Una vez más, las violaciones a leyes ambientales locales y federales vuelven a ocupar titulares. En este caso, por vía de la manifestación que un grupo de ciudadanos llevó a cabo en el sector La Parguera, en las cercanías de una casa que se ha afirmado pertenece a los suegros de la comisionada residente Jenniffer González. Un caso que ha vuelto a poner sobre la mesa la incapacidad del Estado a la hora de validar el cumplimiento de sus propias leyes y la sospecha de que la impunidad esté aderezada con ribetes político partidistas. Cosa que no es nueva para una zona en la que el privilegio y el acceso al poder han permitido cualquier cantidad de excepciones a leyes ambientales. O, cuando menos, que las agencias de gobierno se hayan hecho las que no ven nada.
PUBLICIDAD
Desde las famosas casas-bote que finalizaron su existencia en las postrimerías de las década de 1990 hasta pasar por las “casas flotantes” que han ubicado y fueron erigidas dentro del manglar (y por lo mismo, en zona protegida o ecológicamente sensitiva). En su momento hasta se radicó un proyecto de ley bipartita firmado por Larry Seilhammer y Antonio Fas Alzamora para que se permitiera la permanencia de las casas y se le fijara un canon de arrendamiento que dejara dinero al estado; una medida que fue favorecida entonces por miembros de la judicatura y, de manera pública, por la ex contralor Ileana Colon Carlo, ya fallecida.
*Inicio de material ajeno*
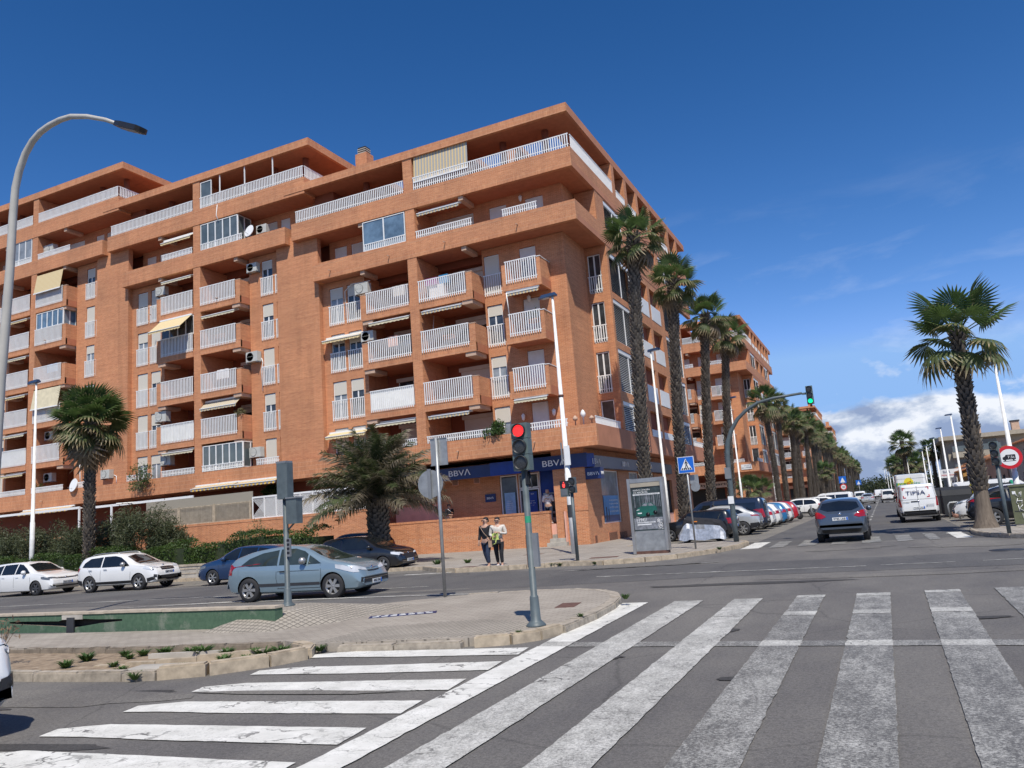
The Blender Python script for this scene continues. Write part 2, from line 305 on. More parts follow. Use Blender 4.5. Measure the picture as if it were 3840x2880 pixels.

La controversia reciente gira en torno a la casa de los suegros de González y la construcción de una extensión de una casa dentro de la zona de mangle que, según la propia secretaria de Recursos Naturales, Anais Rodríguez, promovió un daño “evidente” y ha incurrido en violaciones a leyes ambientales locales y federales. Un caso que la titular comparó con lo ocurrido denunciado el pasado año en la reserva en Salinas.
Parte del problema, sin embargo, es que esta violación a leyes ambientales –como en los casos de Salinas, Sol y Playa en Rincón, la limitación de acceso a la playa en Las Picúas en Rio Grande, la construcción ilegal en zona sensitiva en Aguadilla y una larga lista de etcéteras – no fue descubierta gracias a la denuncia y fiscalización de las agencias de Gobierno (diezmadas y raquíticas por culpa de más de una década de recortes presupuestarios) sino que fueron denunciadas por ciudadanos y grupos ambientales. Ha ido el activismo ciudadano el motor que ha movido al aparato del Estado a actuar cuando no queda más remedio; cuando no hacerlo denotaría una complicidad bochornosa con la violación de sus propios estatutos. Esa falta de efectividad del Gobierno tiene consecuencias. La primera de ellas, la desconfianza. La segunda, una sensación de incapacidad permanente y con ella, como ya vamos viendo, un acelerado crecimiento en el activismo ciudadano que, cansado de ver como las denuncias caen en el marasmo de la burocracia gubernamental, no están ya dispuestos a esperar y confiar.Y eso no es solo triste sino peligroso.
Si el estado quiere atender adecuadamente el asunto debe comenzar por dotar a las agencias encargadas de proteger las leyes ambientales de los recursos, personal y equipos necesarios para hacer su trabajo. Eso, además de insuflar al personal responsable de investigar y procesar estas violaciones –a quien le haga falta- una buena dosis de sentido de urgencia que permita demostrar que el Gobierno no se conforma con que sus leyes sean letra muerta. Que no es cómplice. No hacerlo ya comienza a tener consecuencias y a pasar facturas.